_EXERCISE BRIEF_: Repeat the entries below exactly as they appear, with no pictures.

* START *

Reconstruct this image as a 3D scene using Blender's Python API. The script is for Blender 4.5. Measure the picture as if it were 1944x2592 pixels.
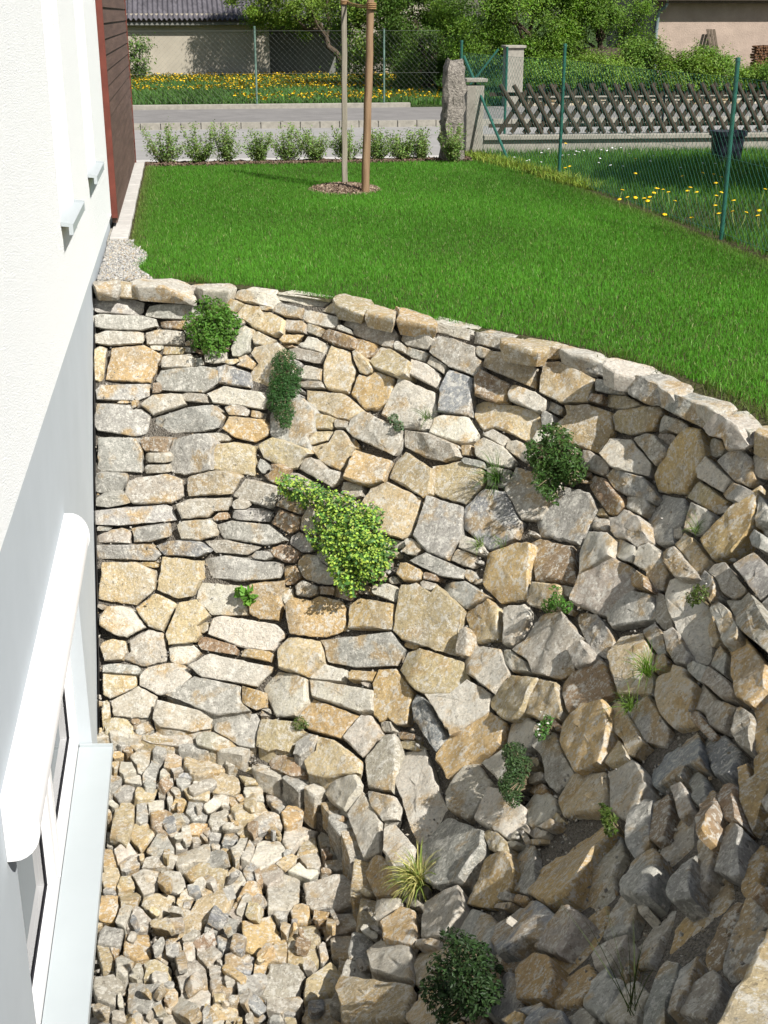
import bpy, math, random
import numpy as np
from mathutils import Vector, Matrix
from mathutils.bvhtree import BVHTree

for o in list(bpy.data.objects):
    bpy.data.objects.remove(o)
sc = bpy.context.scene
COL = sc.collection
R = math.radians

# ------------------------------------------------------------------ camera
PW, PH, FPX, HORIZON, VPX = 1944.0, 2592.0, 3244.0, 35.0, 450.0
CAM = Vector((0.755, 0.0, 2.0))
pitch = math.atan((PH / 2 - HORIZON) / FPX)
yaw = math.atan((PW / 2 - VPX) / (FPX / math.cos(pitch)))
FH = Vector((math.sin(yaw), math.cos(yaw), 0))
RT = Vector((math.cos(yaw), -math.sin(yaw), 0))
FW = FH * math.cos(pitch) - Vector((0, 0, 1)) * math.sin(pitch)
UP = FH * math.sin(pitch) + Vector((0, 0, 1)) * math.cos(pitch)
cd = bpy.data.cameras.new('camera')
cam = bpy.data.objects.new('camera', cd)
COL.objects.link(cam)
m3 = Matrix((RT, UP, -FW)).transposed()
cam.matrix_world = Matrix.Translation(CAM) @ m3.to_4x4()
cd.sensor_fit = 'VERTICAL'
cd.sensor_height = 24.0
cd.lens = FPX / PH * 24.0
cd.clip_start = 0.05
cd.clip_end = 2000
sc.camera = cam

# ------------------------------------------------------------------ light
SUN_EL = R(47)
SUN_AZ = Vector((0.58, -0.815))
SUN = Vector((SUN_AZ.x * math.cos(SUN_EL), SUN_AZ.y * math.cos(SUN_EL), math.sin(SUN_EL)))
w = bpy.data.worlds.new('World')
sc.world = w
w.use_nodes = True
wn = w.node_tree
bg = wn.nodes['Background']
sky = wn.nodes.new('ShaderNodeTexSky')
sky.sky_type = 'NISHITA'
sky.sun_disc = False
sky.sun_elevation = SUN_EL
sky.sun_rotation = math.atan2(SUN.x, SUN.y)
sky.air_density = 1.2
sky.dust_density = 1.5
wn.links.new(sky.outputs[0], bg.inputs[0])
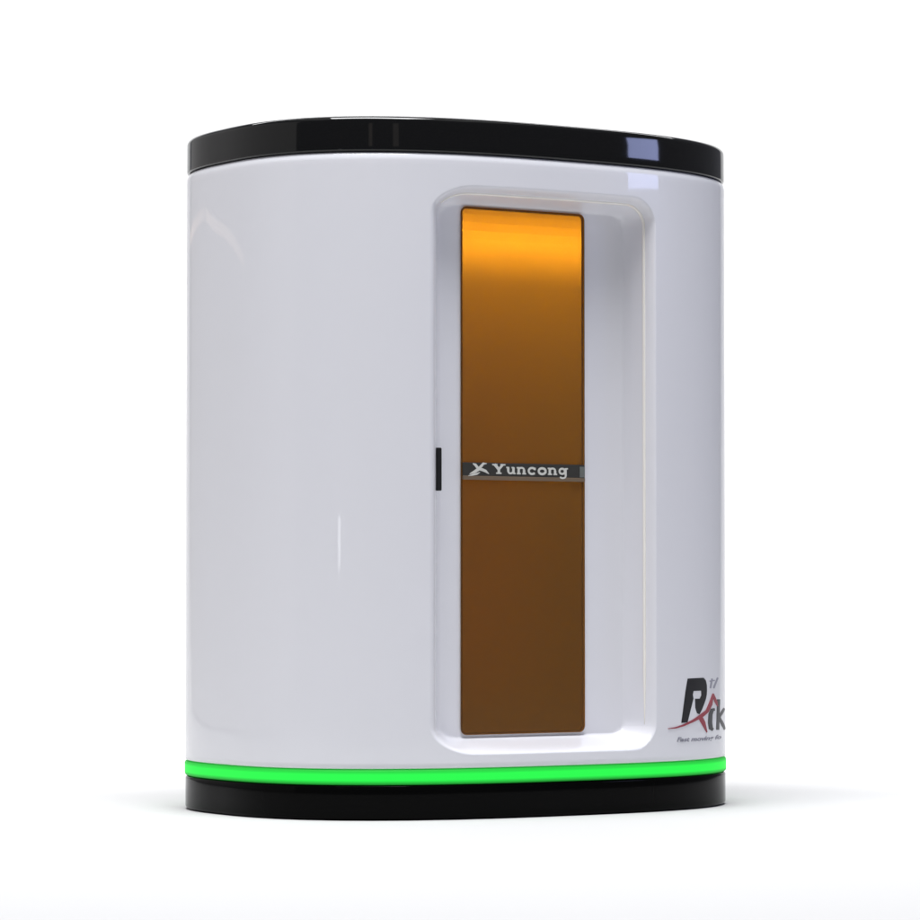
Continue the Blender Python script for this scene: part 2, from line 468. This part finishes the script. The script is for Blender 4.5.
# ------------------------------------------------------------------ lamps
def area(name, loc, target, sx, sy, power, color=(1, 1, 1), spread=180):
    L = bpy.data.lights.new(name, 'AREA'); L.shape = 'RECTANGLE'; L.size = sx; L.size_y = sy
    L.energy = power; L.color = color; L.spread = math.radians(spread)
    o = bpy.data.objects.new(name, L); COL.objects.link(o); o.location = loc
    o.rotation_euler = (Vector(target) - Vector(loc)).to_track_quat('-Z', 'Y').to_euler()
    return o
area('overhead_softbox', (0.0, -0.45, 2.6), (0, -0.45, 0), 3.2, 1.7, 9, (1.0, 0.995, 0.98))
area('backdrop_softbox', (0.0, 1.5, 2.4), (0, 3.0, 0.5), 3.6, 0.8, 92)
area('front_softbox', (-0.1, -0.52, 3.0), (0.0, 0.0, 0.3), 1.6, 1.0, 136, (0.98, 0.985, 1.0))
area('side_softbox', (1.51, -0.06, 0.782), (0.15, 0.10, 0.62), 0.29, 0.155, 1.3, (0.50, 0.57, 1.0))
area('streak_light', (-0.572, -1.18, 0.253), (-0.10, 0.0, 0.24), 0.045, 0.062, 0.055, (0.95, 0.97, 1.0))  # unseen, added for the fine upright streak on the shell
area('left_fill', (-1.55, 0.70, 0.79), (-0.2, 0.70, 0.785), 3.2, 1.54, 5.2, (1.0, 0.97, 0.93))  # unseen panel, added to lighten the lid's left reflection and the shell edge
area('streak_light', (-0.10, -1.27, 0.75), (-0.08, 0.0, 0.57), 0.05, 0.22, 0.011, (1.0, 0.86, 0.74))  # unseen, added for a faint streak in the lid
area('streak_light', (0.24, -1.24, 0.75), (-0.05, 0.0, 0.57), 0.07, 0.22, 0.013, (1.0, 0.90, 0.82))  # second unseen light, added for the other lid streak
def glint_strip(name, p, q, target, wid, power, color):
    p, q, t_ = Vector(p), Vector(q), Vector(target); mid = (p + q) / 2
    zx = (q - p).normalized(); zz = (mid - t_).normalized(); zz = (zz - zz.dot(zx) * zx).normalized(); zy = zz.cross(zx)
    L = bpy.data.lights.new(name, 'AREA'); L.shape = 'RECTANGLE'; L.size = (q - p).length; L.size_y = wid; L.energy = power; L.color = color
    o = bpy.data.objects.new(name, L); COL.objects.link(o)
    M = Matrix((zx, zy, zz)).transposed().to_4x4(); M.translation = mid; o.matrix_world = M
glint_strip('glint_light', (-1.25, 0.86, 0.663), (-1.422, 0.37, 0.597), (-0.2, 0.08, 0.5), 0.016, 0.024, (1.0, 0.74, 0.56))  # unseen pair of strips, added for the warm glint at upper left
glint_strip('glint_light', (-1.24, 0.89, 0.663), (-0.833, 1.28, 0.633), (-0.23, 0.13, 0.51), 0.016, 0.018, (1.0, 0.72, 0.54))
# LED bar inside the chamber, above the window's top edge, washing down the back sheet
lb = area('chamber_lamp', (0, 0, 0), (0, 0, -1), 290 * K, 8 * K, 0.068, (1.0, 0.93, 0.80))
lb.parent = root
lb.location = U((WX0 + WX1) / 2 + 35, YF + 14, WZ1 + 17); lb.rotation_euler = (math.radians(68), 0, 0)
lb.data.spread = math.radians(40)

gl_ = area('chamber_fill_lamp', (0, 0, 0), (0, 0, -1), 290 * K, 10 * K, 0.24, (1.0, 0.95, 0.80))  # second light, added to raise the glow lower in the chamber
gl_.parent = root
gl_.location = U((WX0 + WX1) / 2 + 35, YF + 60, WZ1 + 18); gl_.rotation_euler = (math.radians(8), 0, 0)

# ------------------------------------------------------------------ world, camera, view
w = bpy.data.worlds.new('World'); sc.world = w; w.use_nodes = True
w.node_tree.nodes['Background'].inputs['Color'].default_value = (0.86, 0.88, 1.0, 1)
w.node_tree.nodes['Background'].inputs['Strength'].default_value = 0.18

cam = bpy.data.cameras.new('Camera'); co = bpy.data.objects.new('Camera', cam); COL.objects.link(co)
cam.sensor_width = 36; cam.lens = F / 920 * 36; cam.clip_end = 50
co.location = (0, -F * K, CAMH * K)
co.rotation_euler = (math.pi / 2 + math.atan(130 / F), 0, 0)
sc.camera = co
sc.view_settings.view_transform = 'Standard'; sc.view_settings.look = 'None'
sc.view_settings.exposure = 0; sc.view_settings.gamma = 1
sc.cycles.use_denoising = True
sc.cycles.max_bounces = 12; sc.cycles.transparent_max_bounces = 16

* END *

_RESULT_:
Reconstruct this image as a 3D scene using Blender's Python API. The script is for Blender 4.5. Measure the picture as if it were 1944x2592 pixels.
import bpy, math, random
import numpy as np
from mathutils import Vector, Matrix
from mathutils.bvhtree import BVHTree

for o in list(bpy.data.objects):
    bpy.data.objects.remove(o)
sc = bpy.context.scene
COL = sc.collection
R = math.radians

# ------------------------------------------------------------------ camera
PW, PH, FPX, HORIZON, VPX = 1944.0, 2592.0, 3244.0, 35.0, 450.0
CAM = Vector((0.755, 0.0, 2.0))
pitch = math.atan((PH / 2 - HORIZON) / FPX)
yaw = math.atan((PW / 2 - VPX) / (FPX / math.cos(pitch)))
FH = Vector((math.sin(yaw), math.cos(yaw), 0))
RT = Vector((math.cos(yaw), -math.sin(yaw), 0))
FW = FH * math.cos(pitch) - Vector((0, 0, 1)) * math.sin(pitch)
UP = FH * math.sin(pitch) + Vector((0, 0, 1)) * math.cos(pitch)
cd = bpy.data.cameras.new('camera')
cam = bpy.data.objects.new('camera', cd)
COL.objects.link(cam)
m3 = Matrix((RT, UP, -FW)).transposed()
cam.matrix_world = Matrix.Translation(CAM) @ m3.to_4x4()
cd.sensor_fit = 'VERTICAL'
cd.sensor_height = 24.0
cd.lens = FPX / PH * 24.0
cd.clip_start = 0.05
cd.clip_end = 2000
sc.camera = cam

# ------------------------------------------------------------------ light
SUN_EL = R(47)
SUN_AZ = Vector((0.58, -0.815))
SUN = Vector((SUN_AZ.x * math.cos(SUN_EL), SUN_AZ.y * math.cos(SUN_EL), math.sin(SUN_EL)))
w = bpy.data.worlds.new('World')
sc.world = w
w.use_nodes = True
wn = w.node_tree
bg = wn.nodes['Background']
sky = wn.nodes.new('ShaderNodeTexSky')
sky.sky_type = 'NISHITA'
sky.sun_disc = False
sky.sun_elevation = SUN_EL
sky.sun_rotation = math.atan2(SUN.x, SUN.y)
sky.air_density = 1.2
sky.dust_density = 1.5
wn.links.new(sky.outputs[0], bg.inputs[0])
Continue the Blender Python script for this scene: part 2, from line 468. This part finishes the script. The script is for Blender 4.5.
# ------------------------------------------------------------------ lamps
def area(name, loc, target, sx, sy, power, color=(1, 1, 1), spread=180):
    L = bpy.data.lights.new(name, 'AREA'); L.shape = 'RECTANGLE'; L.size = sx; L.size_y = sy
    L.energy = power; L.color = color; L.spread = math.radians(spread)
    o = bpy.data.objects.new(name, L); COL.objects.link(o); o.location = loc
    o.rotation_euler = (Vector(target) - Vector(loc)).to_track_quat('-Z', 'Y').to_euler()
    return o
area('overhead_softbox', (0.0, -0.45, 2.6), (0, -0.45, 0), 3.2, 1.7, 9, (1.0, 0.995, 0.98))
area('backdrop_softbox', (0.0, 1.5, 2.4), (0, 3.0, 0.5), 3.6, 0.8, 92)
area('front_softbox', (-0.1, -0.52, 3.0), (0.0, 0.0, 0.3), 1.6, 1.0, 136, (0.98, 0.985, 1.0))
area('side_softbox', (1.51, -0.06, 0.782), (0.15, 0.10, 0.62), 0.29, 0.155, 1.3, (0.50, 0.57, 1.0))
area('streak_light', (-0.572, -1.18, 0.253), (-0.10, 0.0, 0.24), 0.045, 0.062, 0.055, (0.95, 0.97, 1.0))  # unseen, added for the fine upright streak on the shell
area('left_fill', (-1.55, 0.70, 0.79), (-0.2, 0.70, 0.785), 3.2, 1.54, 5.2, (1.0, 0.97, 0.93))  # unseen panel, added to lighten the lid's left reflection and the shell edge
area('streak_light', (-0.10, -1.27, 0.75), (-0.08, 0.0, 0.57), 0.05, 0.22, 0.011, (1.0, 0.86, 0.74))  # unseen, added for a faint streak in the lid
area('streak_light', (0.24, -1.24, 0.75), (-0.05, 0.0, 0.57), 0.07, 0.22, 0.013, (1.0, 0.90, 0.82))  # second unseen light, added for the other lid streak
def glint_strip(name, p, q, target, wid, power, color):
    p, q, t_ = Vector(p), Vector(q), Vector(target); mid = (p + q) / 2
    zx = (q - p).normalized(); zz = (mid - t_).normalized(); zz = (zz - zz.dot(zx) * zx).normalized(); zy = zz.cross(zx)
    L = bpy.data.lights.new(name, 'AREA'); L.shape = 'RECTANGLE'; L.size = (q - p).length; L.size_y = wid; L.energy = power; L.color = color
    o = bpy.data.objects.new(name, L); COL.objects.link(o)
    M = Matrix((zx, zy, zz)).transposed().to_4x4(); M.translation = mid; o.matrix_world = M
glint_strip('glint_light', (-1.25, 0.86, 0.663), (-1.422, 0.37, 0.597), (-0.2, 0.08, 0.5), 0.016, 0.024, (1.0, 0.74, 0.56))  # unseen pair of strips, added for the warm glint at upper left
glint_strip('glint_light', (-1.24, 0.89, 0.663), (-0.833, 1.28, 0.633), (-0.23, 0.13, 0.51), 0.016, 0.018, (1.0, 0.72, 0.54))
# LED bar inside the chamber, above the window's top edge, washing down the back sheet
lb = area('chamber_lamp', (0, 0, 0), (0, 0, -1), 290 * K, 8 * K, 0.068, (1.0, 0.93, 0.80))
lb.parent = root
lb.location = U((WX0 + WX1) / 2 + 35, YF + 14, WZ1 + 17); lb.rotation_euler = (math.radians(68), 0, 0)
lb.data.spread = math.radians(40)

gl_ = area('chamber_fill_lamp', (0, 0, 0), (0, 0, -1), 290 * K, 10 * K, 0.24, (1.0, 0.95, 0.80))  # second light, added to raise the glow lower in the chamber
gl_.parent = root
gl_.location = U((WX0 + WX1) / 2 + 35, YF + 60, WZ1 + 18); gl_.rotation_euler = (math.radians(8), 0, 0)

# ------------------------------------------------------------------ world, camera, view
w = bpy.data.worlds.new('World'); sc.world = w; w.use_nodes = True
w.node_tree.nodes['Background'].inputs['Color'].default_value = (0.86, 0.88, 1.0, 1)
w.node_tree.nodes['Background'].inputs['Strength'].default_value = 0.18

cam = bpy.data.cameras.new('Camera'); co = bpy.data.objects.new('Camera', cam); COL.objects.link(co)
cam.sensor_width = 36; cam.lens = F / 920 * 36; cam.clip_end = 50
co.location = (0, -F * K, CAMH * K)
co.rotation_euler = (math.pi / 2 + math.atan(130 / F), 0, 0)
sc.camera = co
sc.view_settings.view_transform = 'Standard'; sc.view_settings.look = 'None'
sc.view_settings.exposure = 0; sc.view_settings.gamma = 1
sc.cycles.use_denoising = True
sc.cycles.max_bounces = 12; sc.cycles.transparent_max_bounces = 16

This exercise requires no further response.